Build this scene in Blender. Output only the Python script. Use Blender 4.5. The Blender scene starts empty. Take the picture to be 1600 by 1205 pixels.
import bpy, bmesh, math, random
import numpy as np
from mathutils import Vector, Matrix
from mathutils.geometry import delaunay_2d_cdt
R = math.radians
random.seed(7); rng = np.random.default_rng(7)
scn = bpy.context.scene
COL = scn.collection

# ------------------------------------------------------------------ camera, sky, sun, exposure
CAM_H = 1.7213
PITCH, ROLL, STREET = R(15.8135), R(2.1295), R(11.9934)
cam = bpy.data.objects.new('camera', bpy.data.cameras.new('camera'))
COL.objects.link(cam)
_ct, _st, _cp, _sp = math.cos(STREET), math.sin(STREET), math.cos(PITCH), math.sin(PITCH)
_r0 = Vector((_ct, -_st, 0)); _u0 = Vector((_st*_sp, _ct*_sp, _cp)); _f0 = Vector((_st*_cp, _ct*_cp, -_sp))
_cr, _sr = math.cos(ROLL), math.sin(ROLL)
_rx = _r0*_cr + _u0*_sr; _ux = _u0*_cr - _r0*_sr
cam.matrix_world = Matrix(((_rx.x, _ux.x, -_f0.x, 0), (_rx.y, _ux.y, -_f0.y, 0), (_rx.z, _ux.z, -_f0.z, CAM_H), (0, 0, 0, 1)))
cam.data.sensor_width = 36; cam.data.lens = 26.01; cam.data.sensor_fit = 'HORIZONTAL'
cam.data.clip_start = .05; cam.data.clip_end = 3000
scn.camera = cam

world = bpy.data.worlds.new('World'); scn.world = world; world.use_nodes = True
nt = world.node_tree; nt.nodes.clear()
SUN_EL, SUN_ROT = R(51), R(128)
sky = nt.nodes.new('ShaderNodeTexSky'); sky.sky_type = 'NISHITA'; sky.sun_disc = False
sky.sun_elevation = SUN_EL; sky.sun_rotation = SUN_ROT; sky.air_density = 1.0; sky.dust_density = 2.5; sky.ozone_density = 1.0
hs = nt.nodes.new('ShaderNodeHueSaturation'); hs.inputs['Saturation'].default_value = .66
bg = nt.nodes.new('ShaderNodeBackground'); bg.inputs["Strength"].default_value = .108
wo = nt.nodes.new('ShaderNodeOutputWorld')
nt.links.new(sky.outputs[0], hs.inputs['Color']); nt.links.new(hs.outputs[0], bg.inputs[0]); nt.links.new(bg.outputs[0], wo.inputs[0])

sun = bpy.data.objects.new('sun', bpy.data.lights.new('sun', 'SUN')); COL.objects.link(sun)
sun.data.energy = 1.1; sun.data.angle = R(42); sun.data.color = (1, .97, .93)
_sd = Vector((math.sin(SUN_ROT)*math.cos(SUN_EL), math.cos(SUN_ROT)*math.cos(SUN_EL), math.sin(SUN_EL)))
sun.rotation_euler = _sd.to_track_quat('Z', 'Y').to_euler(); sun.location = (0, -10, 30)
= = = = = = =
Goal: Quote the entire listing above exactly.

Result for this exercise:
Build this scene in Blender. Output only the Python script. Use Blender 4.5. The Blender scene starts empty. Take the picture to be 1600 by 1205 pixels.
import bpy, bmesh, math, random
import numpy as np
from mathutils import Vector, Matrix
from mathutils.geometry import delaunay_2d_cdt
R = math.radians
random.seed(7); rng = np.random.default_rng(7)
scn = bpy.context.scene
COL = scn.collection

# ------------------------------------------------------------------ camera, sky, sun, exposure
CAM_H = 1.7213
PITCH, ROLL, STREET = R(15.8135), R(2.1295), R(11.9934)
cam = bpy.data.objects.new('camera', bpy.data.cameras.new('camera'))
COL.objects.link(cam)
_ct, _st, _cp, _sp = math.cos(STREET), math.sin(STREET), math.cos(PITCH), math.sin(PITCH)
_r0 = Vector((_ct, -_st, 0)); _u0 = Vector((_st*_sp, _ct*_sp, _cp)); _f0 = Vector((_st*_cp, _ct*_cp, -_sp))
_cr, _sr = math.cos(ROLL), math.sin(ROLL)
_rx = _r0*_cr + _u0*_sr; _ux = _u0*_cr - _r0*_sr
cam.matrix_world = Matrix(((_rx.x, _ux.x, -_f0.x, 0), (_rx.y, _ux.y, -_f0.y, 0), (_rx.z, _ux.z, -_f0.z, CAM_H), (0, 0, 0, 1)))
cam.data.sensor_width = 36; cam.data.lens = 26.01; cam.data.sensor_fit = 'HORIZONTAL'
cam.data.clip_start = .05; cam.data.clip_end = 3000
scn.camera = cam

world = bpy.data.worlds.new('World'); scn.world = world; world.use_nodes = True
nt = world.node_tree; nt.nodes.clear()
SUN_EL, SUN_ROT = R(51), R(128)
sky = nt.nodes.new('ShaderNodeTexSky'); sky.sky_type = 'NISHITA'; sky.sun_disc = False
sky.sun_elevation = SUN_EL; sky.sun_rotation = SUN_ROT; sky.air_density = 1.0; sky.dust_density = 2.5; sky.ozone_density = 1.0
hs = nt.nodes.new('ShaderNodeHueSaturation'); hs.inputs['Saturation'].default_value = .66
bg = nt.nodes.new('ShaderNodeBackground'); bg.inputs["Strength"].default_value = .108
wo = nt.nodes.new('ShaderNodeOutputWorld')
nt.links.new(sky.outputs[0], hs.inputs['Color']); nt.links.new(hs.outputs[0], bg.inputs[0]); nt.links.new(bg.outputs[0], wo.inputs[0])

sun = bpy.data.objects.new('sun', bpy.data.lights.new('sun', 'SUN')); COL.objects.link(sun)
sun.data.energy = 1.1; sun.data.angle = R(42); sun.data.color = (1, .97, .93)
_sd = Vector((math.sin(SUN_ROT)*math.cos(SUN_EL), math.cos(SUN_ROT)*math.cos(SUN_EL), math.sin(SUN_EL)))
sun.rotation_euler = _sd.to_track_quat('Z', 'Y').to_euler(); sun.location = (0, -10, 30)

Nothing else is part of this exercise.